The next day, work was hard. My body felt leaden. I kept repeating the same sentence to myself like an ancient Hindu mantra: “The arc of moral universe is long, but it bends towards justice.” Theodore Parker penned a primordial version of this quote in the 19th century, but the words gained more currency when uttered by Martin Luther King, Jr. over a century later. The elegance of the sentiment is undeniable and it has always worked magic on me in moments of despair.

“The arc of the moral universe is long, but it bends towards justice.”

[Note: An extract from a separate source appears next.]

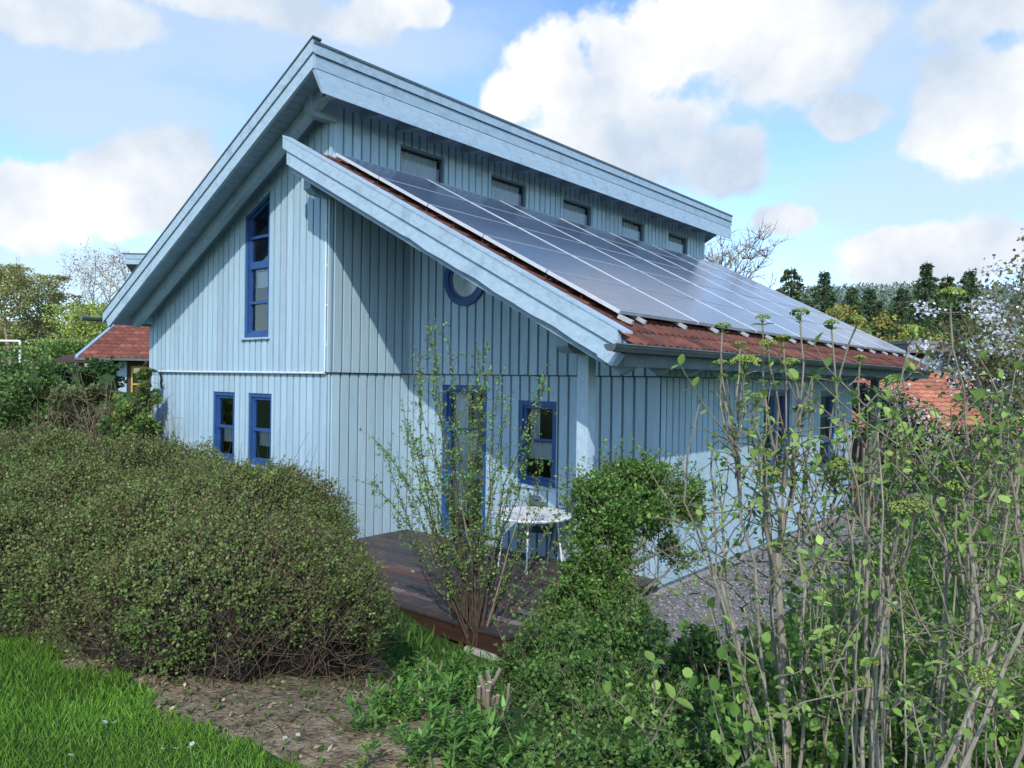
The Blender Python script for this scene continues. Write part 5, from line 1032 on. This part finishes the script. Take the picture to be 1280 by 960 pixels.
def orange_house():
    a, b = at(1098, 463, 31), at(1250, 470, 31); O = np.array([a[0], a[1], 0]); wdt = float((b-a) @ RH); zt = a[2]; g = h(a[0], a[1]); e = empty('garage', [O[0], O[1], g], 'low outbuilding with a large orange clay tile roof at the right', 'outbuilding')
    lo = at(1100, 535, 26.2)[2]; run = 5.0
    def xf(V): return O[None]+V[:, 1:2]*RH[None]+V[:, 0:1]*FH[None]*-1+V[:, 2:3]*np.array([[0, 0, 1]])
    mb = MB(); p = lambda x, y, z: O+RH*x+FH*y+np.array([0, 0, z])
    x0, x1 = -3.0, wdt+.5
    mb.hexa([p(x0, -run, lo-.15), p(x1, -run, lo-.15), p(x1, 0, zt-.15), p(x0, 0, zt-.15), p(x0, -run, lo-.04), p(x1, -run, lo-.04), p(x1, 0, zt-.04), p(x0, 0, zt-.04)]); mb.hexa([p(x0, 4, zt-1.9), p(x1, 4, zt-1.9), p(x1, .0, zt-.15), p(x0, .0, zt-.15), p(x0, 4, zt-1.8), p(x1, 4, zt-1.8), p(x1, 0.0, zt-.04), p(x0, 0.0, zt-.04)])
    rf = mb.build('roof', M['darkwood'], e)
    tile_roof('roof_tiles', 0.0, zt, run, lo, x0, x1, M['tilefar'], .40, .34, .025, .055, rf, cols=((1, 1, 1), (.9, .85, .82), (1.08, 1.05, 1.02)), xf=xf)
    mb = MB(); frame_box(mb, O, x0+.3, x1-.3, -run+.5, 3.4, g-1.5, lo+.1); mb.build('wall', M['darkwood'], e)
    o = at(1135, 440, 40); O2 = np.array([o[0], o[1], 0]); g2 = h(o[0], o[1]); e = empty('flat_roofed_house', [O2[0], O2[1], g2], 'dark brown boarded flat roofed building behind the orange tile roof', 'building')
    z0 = at(1150, 480, 40)[2]; z1 = at(1150, 443, 40)[2]; z2 = at(1150, 427, 40)[2]
    mb = MB()
    for i in range(60): frame_box(mb, O2, .4+i*.16, .4+i*.16+.13, -.03, .0, g2-.5, z1, (1, 1, 1)); 
    frame_box(mb, O2, .4, 10.4, .001, 5, g2-.5, z1); mb.build('wall', M['darkwood'], e)
    mb = MB(); frame_box(mb, O2, -.5, 10.8, -.9, 5.5, z1+.05, z2-.18, (2.2, 2.0, 2.0)); frame_box(mb, O2, -.55, 10.9, -.95, 5.6, z2-.16, z2, (2.6, 2.5, 2.5)); mb.build('roof', noisy('weathered_flat_roof_edge', (.06, .055, .055), (.09, .085, .085), 4, attr=True), e)
    mb = MB(); a = at(1159, 459, 39.8); 
    x = float((a-O2) @ RH)
    for (p0_, p1_, q0, q1) in ((x, x+.45, 0, .07), (x, x+.45, .42, .5), (x+.38, x+.45, .08, .41), (x, x+.06, .08, .41)): frame_box(mb, O2, p0_, p1_, -.09, -.04, a[2]+q0, a[2]+q1)
    w = mb.build('window', M['curtain'], e); mb = MB(); frame_box(mb, O2, x+.06, x+.38, -.06, -.045, a[2]+.07, a[2]+.42); mb.build('pane', M['glass'], w)
orange_house()
# goal frame on the far meadow
def goal():
    r = at(25, 440, 57); g = h(r[0], r[1]); zt = at(25, 426, 57)[2]; e = empty('goal_frame', [r[0], r[1], g], 'white football goal frame on the meadow at the far left', 'goal'); mb = MB()
    b = r-RH*4.5; mb.tube([[r[0], r[1], g], [r[0], r[1], zt]], .09, 8); mb.tube([[b[0], b[1], g], [b[0], b[1], zt]], .09, 8); mb.build('goal_post', M['white'], e)
    mb = MB(); mb.tube([[r[0], r[1], zt-.02], [b[0], b[1], zt-.02]], .085, 8); mb.build('crossbar', M['white'], e)
goal()
# sloping pergola roof with white climber beside the porch
def pergola():
    w = 21; a, b = at(1082, 478, w), at(1185, 566, w-1.5); g = h(b[0], b[1]); e = empty('lean_to_shed', [b[0], b[1], g], 'dark sloping lean-to roof behind the far porch post', 'shed'); mb = MB(); d = FH*2.0
    for k in range(3): o = np.array([0, 0, -.13*k]); s = d*(.0+.02*k); mb.hexa([a+o+s-[0, 0, .10], b+o+s-[0, 0, .10], b+o+d-[0, 0, .10], a+o+d-[0, 0, .10], a+o+s, b+o+s, b+o+d, a+o+d], (1.3+.3*k,)*3)
    mb.build('roof', M['darkwood'], e); mb = MB(); q = b-[0, 0, .4]
    for s in (a*.75+b*.25, b*.95+a*.05): mb.tube([[s[0], s[1], g-1.0], [s[0], s[1], s[2]-.35]], .07, 6)
    mb.build('post', M['darkwood'], e)
    c = empty('white_climber', [b[0], b[1], g], 'white flowering climbing plant along the dark lean-to roof', 'plant'); n = 2600; t = rng.random(n); P = np.array([at(1096, 496, 19.5)*(1-q)+at(1188, 560, 18.5)*q for q in t])+rng.normal(0, 1, (n, 3))*[.3, .3, .22]-np.outer(t*(1-t)*0+rng.random(n)*.9*t, [0, 0, 1.])
    V1 = leaves(P, rdir(n), rdir(n, .5), rng.uniform(.07, .14, n), palette(n, [(.04, .05, .025), (.07, .075, .04), (.03, .03, .02)], .2), DIAMOND, 1.1); arr_mesh('foliage', *V1, M['leaf'], c); k = 1500; i = rng.integers(0, n, k); V2 = leaves(P[i]+rng.normal(0, .05, (k, 3))-FH*.12, rdir(k), rdir(k, .6), rng.uniform(.05, .10, k), palette(k, [(.75, .76, .77), (.6, .62, .65)], .08), DIAMOND, 1.6); arr_mesh('blossom', *V2, M['petal'], c)
pergola()
# orange wooden garden armchair on the far porch
def porch_chair(px, py, rz, label):
    g = -.1; e = empty('wooden_armchair', (px, py, g), label, 'chair', 'orange wooden chairs on the porch'); Rm = Matrix.Rotation(rz, 3, 'Z')
    def bx(mb, a, b): q = [(a[0], a[1], a[2]), (b[0], a[1], a[2]), (b[0], b[1], a[2]), (a[0], b[1], a[2]), (a[0], a[1], b[2]), (b[0], a[1], b[2]), (b[0], b[1], b[2]), (a[0], b[1], b[2])]; mb.hexa([tuple((Rm @ Vector(p))+Vector((px, py, g))) for p in q])
    mb = MB()
    for i in range(6): bx(mb, (-.27, -.25+.09*i, .42), (.27, -.25+.09*i+.07, .445))
    mb.build('seat', M['pine_wood'], e); mb = MB()
    for i in range(6): bx(mb, (-.25+.09*i, .27, .50), (-.25+.09*i+.05, .295, 1.0))
    bx(mb, (-.28, .265, 1.0), (.28, .30, 1.07)); mb.build('backrest', M['pine_wood'], e)
    for sx in (-.30, .27):
        for sy, zt in ((-.27, .66), (.27, 1.05)): mb = MB(); bx(mb, (sx, sy, 0), (sx+.045, sy+.045, zt)); mb.build('leg', M['pine_wood'], e)
        mb = MB(); bx(mb, (sx-.01, -.30, .661), (sx+.06, .265, .69)); mb.build('armrest', M['pine_wood'], e)
p = at(1078, 560, 16.6); porch_chair(4.25, 11.0, math.radians(100), 'orange varnished wooden armchair under the far porch roof')
porch_chair(3.9, 10.35, math.radians(80), 'orange varnished wooden chair close to the end of the blue side wall')

# ------------------------------------------------------------------ sun and sky
SUN = np.array([.75, -1.0, .95]); SUN /= np.linalg.norm(SUN)
sl = bpy.data.lights.new('sun', 'SUN'); sl.energy = 3.65; sl.angle = math.radians(.53); sl.color = (1.0, .96, .90)
so = bpy.data.objects.new('sun', sl); C.objects.link(so); so.rotation_euler = Vector(-SUN).to_track_quat('-Z', 'Y').to_euler(); so.location = (20, -25, 25)
world = bpy.data.worlds.new('World'); bpy.context.scene.world = world; world.use_nodes = True; nt = world.node_tree; nt.nodes.clear()
out = nd(nt, 'ShaderNodeOutputWorld'); bg = nd(nt, 'ShaderNodeBackground'); bg.inputs['Strength'].default_value = .152; L(nt, bg.outputs[0], out.inputs['Surface'])
sky = nd(nt, 'ShaderNodeTexSky'); sky.sky_type = 'NISHITA'; sky.sun_disc = False; sky.sun_elevation = math.asin(SUN[2]); sky.sun_rotation = math.atan2(SUN[0], SUN[1]); sky.air_density = 1.0; sky.dust_density = .6; sky.ozone_density = 1.5; sky.altitude = 300
tc = nd(nt, 'ShaderNodeTexCoord'); dirv = tc.outputs['Generated']
def vmath(op, a, b=None, c=None):
    n = nd(nt, 'ShaderNodeVectorMath', operation=op)
    for i, q in enumerate((a, b, c)):
        if q is None: continue
        if isinstance(q, (tuple, list, np.ndarray)): n.inputs[i].default_value = tuple(float(t) for t in q)
        else: L(nt, q, n.inputs[i])
    return n
def fm(op, a, b=None, c=None, clamp=False):
    n = nd(nt, 'ShaderNodeMath', operation=op); n.use_clamp = clamp
    for i, q in enumerate((a, b, c)):
        if q is None: continue
        if isinstance(q, (int, float)): n.inputs[i].default_value = q
        else: L(nt, q, n.inputs[i])
    return n.outputs[0]
# cumulus: soft ellipsoidal masses in direction space, broken up by fractal noise
wn = nd(nt, 'ShaderNodeTexNoise', i_Scale=7.0, i_Detail=9.0, i_Roughness=.58); L(nt, dirv, wn.inputs['Vector'])
wn2 = nd(nt, 'ShaderNodeTexNoise', i_Scale=2.6, i_Detail=6.0, i_Roughness=.6); mp = nd(nt, 'ShaderNodeMapping'); mp.inputs['Scale'].default_value = (1, 1, 2.6); L(nt, dirv, mp.inputs['Vector']); L(nt, mp.outputs[0], wn2.inputs['Vector'])
BL = [(218, 205, 72, 56), (150, 225, 66, 44), (60, 242, 66, 40), (190, 262, 90, 40), (20, 270, 70, 40),
      (690, 95, 85, 85), (640, 120, 55, 52), (800, 60, 120, 75), (770, 165, 150, 62), (900, 205, 75, 52), (890, 30, 140, 62), (1010, 55, 130, 70),
      (1230, 115, 115, 95), (1190, 165, 80, 40), (1070, 142, 58, 36), (990, 275, 52, 30), (1150, 318, 120, 42), (1260, 305, 110, 45), (980, 95, 44, 22), (1250, 10, 130, 45), (90, 15, 150, 36), (330, 12, 170, 34), (500, 10, 90, 24)]
mxv = None; low = None
for (u, v, ru, rv) in BL:
    c = at(u, v, 1.0)-CAM; c /= np.linalg.norm(c); s = vmath('SUBTRACT', dirv, c); s = vmath('MULTIPLY', s.outputs[0], (1, 1, ru/rv)); ln = vmath('LENGTH', s.outputs[0]); q = fm('SUBTRACT', 1.0, fm('DIVIDE', ln.outputs['Value'], ru/F*.98))
    mxv = q if mxv is None else fm('SMOOTH_MAX', mxv, q, .15)
dens = fm('ADD', mxv, fm('MULTIPLY', fm('SUBTRACT', wn.outputs['Fac'], .5), 2.3))
mr = nd(nt, 'ShaderNodeMapRange', interpolation_type='SMOOTHSTEP'); mr.inputs['From Min'].default_value = .12; mr.inputs['From Max'].default_value = .40; L(nt, dens, mr.inputs['Value'])
# thin veil, thicker at upper left
veil = None
for (u, v, ru, rv) in ((90, 40, 330, 110), (380, 25, 300, 80), (150, 120, 260, 80), (1100, 40, 260, 140), (640, 230, 420, 60), (1150, 260, 260, 90), (60, 330, 260, 60)):
    c = at(u, v, 1.0)-CAM; c /= np.linalg.norm(c); s = vmath('SUBTRACT', dirv, c); s = vmath('MULTIPLY', s.outputs[0], (1, 1, ru/rv)); ln = vmath('LENGTH', s.outputs[0]); q = fm('SUBTRACT', 1.0, fm('DIVIDE', ln.outputs['Value'], ru/F)); veil = q if veil is None else fm('SMOOTH_MAX', veil, q, .2)
vd = fm('ADD', veil, fm('MULTIPLY', fm('SUBTRACT', wn2.outputs['Fac'], .5), 2.2)); mr2 = nd(nt, 'ShaderNodeMapRange', interpolation_type='SMOOTHSTEP'); mr2.inputs['From Min'].default_value = -.10; mr2.inputs['From Max'].default_value = .85; mr2.inputs['To Max'].default_value = .72; L(nt, vd, mr2.inputs['Value'])
# scattered clouds everywhere else (outside the photographed part of the sky as well)
# colours (divided by the background strength)
K = 1/.152
shade = nd(nt, 'ShaderNodeTexNoise', i_Scale=5.0, i_Detail=7.0, i_Roughness=.55); mp2 = nd(nt, 'ShaderNodeMapping'); mp2.inputs['Location'].default_value = (.0, .0, .035); L(nt, dirv, mp2.inputs['Vector']); L(nt, mp2.outputs[0], shade.inputs['Vector'])
cr = nd(nt, 'ShaderNodeValToRGB'); cr.color_ramp.elements[0].position = .38; cr.color_ramp.elements[1].position = .60; cr.color_ramp.elements[0].color = (.58, .69, .83, 1); cr.color_ramp.elements[1].color = (.97, .98, 1.0, 1); L(nt, shade.outputs['Fac'], cr.inputs['Fac'])
cs = vmath('SCALE', cr.outputs['Color']); cs.inputs['Scale'].default_value = K*1.06
tint = nd(nt, 'ShaderNodeMixRGB', blend_type='MULTIPLY'); tint.inputs['Fac'].default_value = 1; tint.inputs['Color2'].default_value = (1.36, 1.56, 1.78, 1); L(nt, sky.outputs['Color'], tint.inputs['Color1'])
m1 = nd(nt, 'ShaderNodeMixRGB'); L(nt, mr2.outputs[0], m1.inputs['Fac']); L(nt, tint.outputs[0], m1.inputs['Color1']); m1.inputs['Color2'].default_value = (.66*K, .81*K, .97*K, 1)
m2 = nd(nt, 'ShaderNodeMixRGB'); L(nt, mr.outputs[0], m2.inputs['Fac']); L(nt, m1.outputs[0], m2.inputs['Color1']); L(nt, cs.outputs[0], m2.inputs['Color2']); L(nt, m2.outputs[0], bg.inputs['Color'])

sc = bpy.context.scene; sc.view_settings.view_transform = 'Standard'; sc.view_settings.look = 'None'; sc.view_settings.exposure = 0; sc.view_settings.gamma = 1
sc.render.engine = 'CYCLES'; sc.cycles.use_denoising = True; sc.cycles.max_bounces = 6; sc.cycles.transparent_max_bounces = 12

During the Obama administration, my belief in an increasingly just universe had strengthened. I had come to expect progress on every front: the repeal of “don’t ask don’t tell,” the affirmation of the human right to health in the ACA, the recognition of our obligations to the earth in the Paris accord, etc. I assumed that prejudice would be slowly and steadily eradicated from society like smallpox. Consequently, the success of a vitriolic campaign that fed on primal distrust and anger left me dumbfounded. Forget the moral universe, bending my own lips into a smile felt impossible.

My Facebook feed was an avalanche of pain, anger, despair, and shock. But there were also several people who stood out for their resilience. Several liberals were ready to give the President-elect a chance and promote tolerance. Many staunch democrats were calling for unity and defending the integrity of Trump supporters. Some were taking the election result as a call-to-arms to defend their pet causes from the vicissitudes of unfriendly political currents. One of my adorably absurd friends even went on a manic donation rampage, giving generously to the ACLU, the Southern Poverty Law Center, Planned Parenthood, the Council on American-Islamic Relations, the Mazzoni Center, the Anti-Defamation Center, the Sierra Club, and Earthjustice in a philanthropic spree.

This election is likely just a small dent in the majestic arc of the moral universe.

The indomitable positivity of my friends snapped me out of my paralysis. Like the curvature of the earth, the long arc of the moral universe is imperceptible to human eyes. This election is likely just a small dent in that majestic arc of the moral universe. And while the arc undeniably bends towards justice, it doesn’t bend itself. The truth is that we bend the arc collectively and deliberately. I had taken the righteous curvature of the universe for granted all these years. It’s time to roll up our sleeves and get to work. Let’s rise above stale squabbles and pointless prejudices. Let’s conspire to reinstate the grandeur of simple goodness and basic decency. Let’s bend that arc together.